Even better, my editor balked: you can't break the fourth wall! The Rogue Warrior would be proud.

The second one is an homage to Sci-Fi writer Charles Stross, author of the Family Trade series. In the later books of the series, Stross introduces Daddy Warbucks, a Dick Cheney-esque US Vice President. The name Daddy Warbucks was clearly borrowed from the Annie and Dick Tracy comic strips of the 1920s and 30s. In Friendship Games, the American VP is Daddy Longlegs. I, in turn, borrowed from Stross: the character is different, but also based on Cheney. I altered the name somewhat to describe a very tall, lanky figure, with a long history and reach in federal governance – hence, Daddy Longlegs.  He was a fun character to write.

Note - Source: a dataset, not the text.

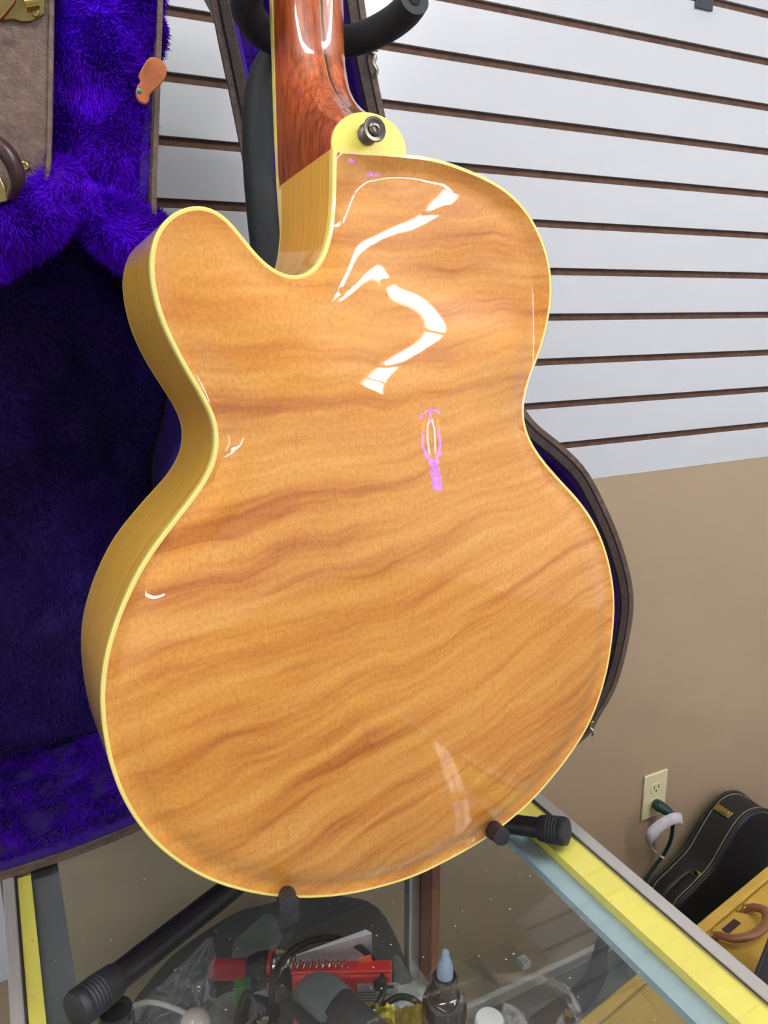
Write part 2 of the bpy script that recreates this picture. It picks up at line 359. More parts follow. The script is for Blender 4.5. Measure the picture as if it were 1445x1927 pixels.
OUTLINE = [(-0.027,0.5493),(-0.0276,0.5413),(-0.0283,0.5333),(-0.029,0.5253),(-0.0299,0.5174),(-0.0311,0.5094),(-0.0325,0.5015),(-0.0344,0.4937),(-0.0371,0.4862),(-0.0407,0.479),(-0.0458,0.4728),(-0.0524,0.4684),(-0.0602,0.4665),(-0.0681,0.4676),(-0.0753,0.471),(-0.0817,0.4759),(-0.0873,0.4817),(-0.0924,0.4879),(-0.0973,0.4942),(-0.1027,0.5001),(-0.1091,0.5049),(-0.1166,0.5076),(-0.1246,0.5077),(-0.1323,0.5056),(-0.1393,0.5017),(-0.1452,0.4963),(-0.1497,0.4897),(-0.1527,0.4822),(-0.1544,0.4744),(-0.1551,0.4664),(-0.1549,0.4584),(-0.154,0.4504),(-0.1525,0.4425),(-0.1504,0.4348),(-0.1478,0.4272),(-0.1449,0.4197),(-0.1417,0.4124),(-0.1383,0.4051),(-0.1348,0.3978),(-0.1314,0.3906),(-0.1283,0.3832),(-0.1259,0.3755),(-0.1248,0.3676),(-0.1254,0.3596),(-0.1273,0.3518),(-0.1306,0.3445),(-0.1349,0.3377),(-0.1398,0.3314),(-0.1452,0.3254),(-0.1507,0.3196),(-0.1563,0.3138),(-0.1618,0.308),(-0.1673,0.3021),(-0.1726,0.2961),(-0.1776,0.2899),(-0.1824,0.2834),(-0.1868,0.2767),(-0.1909,0.2698),(-0.1948,0.2628),(-0.1984,0.2557),(-0.2018,0.2484),(-0.2049,0.241),(-0.2076,0.2334),(-0.2098,0.2257),(-0.2117,0.2179),(-0.2131,0.21),(-0.2141,0.202),(-0.2146,0.194),(-0.2148,0.186),(-0.2146,0.178),(-0.2142,0.17),(-0.2135,0.162),(-0.2124,0.154),(-0.211,0.1461),(-0.2092,0.1383),(-0.207,0.1306),(-0.2044,0.123),(-0.2014,0.1156),(-0.198,0.1083),(-0.1944,0.1011),(-0.1903,0.0942),(-0.1859,0.0875),(-0.1811,0.0811),(-0.1761,0.0748),(-0.1708,0.0688),(-0.1652,0.063),(-0.1594,0.0575),(-0.1533,0.0523),(-0.147,0.0473),(-0.1404,0.0427),(-0.1338,0.0382),(-0.1269,0.034),(-0.12,0.03),(-0.1129,0.0263),(-0.1056,0.0228),(-0.0983,0.0196),(-0.0908,0.0166),(-0.0833,0.0139),(-0.0757,0.0114),(-0.068,0.0091),(-0.0602,0.0072),(-0.0523,0.0054),(-0.0444,0.004),(-0.0365,0.0028),(-0.0286,0.0018),(-0.0206,0.001),(-0.0126,0.0004),(-0.0046,0.0),(0.0035,0.0),(0.0115,0.0003),(0.0195,0.001),(0.0275,0.0019),(0.0354,0.003),(0.0434,0.0041),(0.0513,0.0054),(0.0592,0.0068),(0.067,0.0084),(0.0748,0.0104),(0.0825,0.0128),(0.0901,0.0154),(0.0976,0.0182),(0.105,0.0213),(0.1123,0.0246),(0.1195,0.0282),(0.1264,0.0322),(0.1332,0.0365),(0.1399,0.041),(0.1464,0.0457),(0.1527,0.0505),(0.159,0.0556),(0.1651,0.0608),(0.171,0.0662),(0.1767,0.0719),(0.182,0.0779),(0.1869,0.0843),(0.1912,0.091),(0.1952,0.098),(0.1987,0.1052),(0.202,0.1125),(0.2048,0.12),(0.2074,0.1276),(0.2095,0.1354),(0.2113,0.1432),(0.2129,0.1511),(0.2142,0.159),(0.2153,0.1669),(0.2161,0.1749),(0.2166,0.1829),(0.2166,0.191),(0.2162,0.199),(0.2152,0.2069),(0.2138,0.2148),(0.212,0.2227),(0.2098,0.2304),(0.2072,0.238),(0.2043,0.2454),(0.2009,0.2527),(0.1971,0.2598),(0.1929,0.2666),(0.1883,0.2732),(0.1833,0.2795),(0.1781,0.2856),(0.1726,0.2914),(0.1669,0.2971),(0.1612,0.3027),(0.1556,0.3084),(0.15,0.3142),(0.1446,0.3201),(0.1394,0.3262),(0.1346,0.3327),(0.1304,0.3395),(0.1271,0.3468),(0.1249,0.3545),(0.1241,0.3625),(0.1249,0.3705),(0.127,0.3782),(0.1299,0.3857),(0.1333,0.393),(0.137,0.4001),(0.1405,0.4073),(0.1439,0.4146),(0.1469,0.4221),(0.1494,0.4297),(0.1515,0.4374),(0.1531,0.4453),(0.1541,0.4532),(0.1543,0.4612),(0.1538,0.4692),(0.1524,0.4772),(0.1502,0.4849),(0.1472,0.4923),(0.1435,0.4994),(0.1392,0.5062),(0.1343,0.5126),(0.1287,0.5183),(0.1226,0.5235),(0.1159,0.528),(0.1089,0.5318),(0.1015,0.535),(0.094,0.5377),(0.0863,0.5401),(0.0786,0.5422),(0.0708,0.5442),(0.063,0.5459),(0.0551,0.5473),(0.0471,0.5482),(0.0391,0.5487),(0.0311,0.5489),(0.023,0.549),(0.015,0.549),(0.007,0.5489),(-0.001,0.5487),(-0.0091,0.5486),(-0.0171,0.5485),(-0.0251,0.5483)]
FRONT_SHIFT_MM = [0,0,0,0,0,0,0,0,0,0,0,-0.1,-0.2,-0.3,-0.4,-0.5,-0.6,-0.7,-0.8,-0.9,-1.0,-1.1,-1.2,-1.3,-1.3,-1.4,-0.9,-0.7,-0.6,-0.4,-0.2,-0.2,-0.2,-0.2,-0.2,-0.1,0,0.2,0.5,0.8,1.2,1.5,1.8,2.0,2.0,1.7,1.4,0.9,0.3,-0.3,-0.9,-1.2,-1.6,-2.0,-2.3,-2.6,-2.6,-2.7,-2.8,-2.7,-2.5,-2.3,-2.1,-1.9,-1.5,-1.0,-0.7,-0.4,-0.3,-0.2,-0.1,-0.1,-0.1,-0.1,-0.3,-0.4,-0.4,-0.4,-0.3,-0.3,-0.3,-0.3,-0.3,-0.3,-0.2,-0.2,-0.2,-0.2,-0.2,-0.2,-0.2,-0.1,-0.1,-0.1,-0.1,-0.1,-0.1,-0,-0,-0,0,0,0,0,0,0,0,0,0,0,0,0,0,0,0,0,0,0,0,0,0,0,0,0,0,0,0,0,0,0,0,0,0,0,0,0,0,0,0,0,0,0,0,0,0,0,0,0,0,0,0,0,0,0,0,0,0,0,0,0,0,0,0,0,0,0,0,0,0,0,0,0,0,0,0,0,0,0,0,0,0,0,0,0,0,0,0,0,0,0,0,0,0,0,0,0,0,0,0,0,0,0,0,0,0,0,0,0,0,0,0,0,0,0,0]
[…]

There was another Easter Egg, this one pretty big, that I ultimately left out: A "flash" hurricane was to form off the coast of Virginia and the Carolinas and rapidly form into a Category 4 storm. It would take nearly a 90-degree turn, a la Super Storm Sandy (2012), and make a beeline for the Great Dismal Swamp.

The north side of the storm would pump a massive storm surge into the mouth of the Chesapeake Bay and inundate Norfolk Virginia, home to America's largest Navy base. The hurricane would sweep north into the Blue Ridge Mountains and, in turn, on its eastern side completely swamp Washington, DC, for days if not weeks and leave much of the federal government inoperative in its aftermath.

Climate change.

The name of the storm? Why, Hurricane Donald, of course!


Maybe I'll incorporate that into the next book as the USA deals with the aftermath of Friendship Games.

There are more, but I'll leave that to you to find them.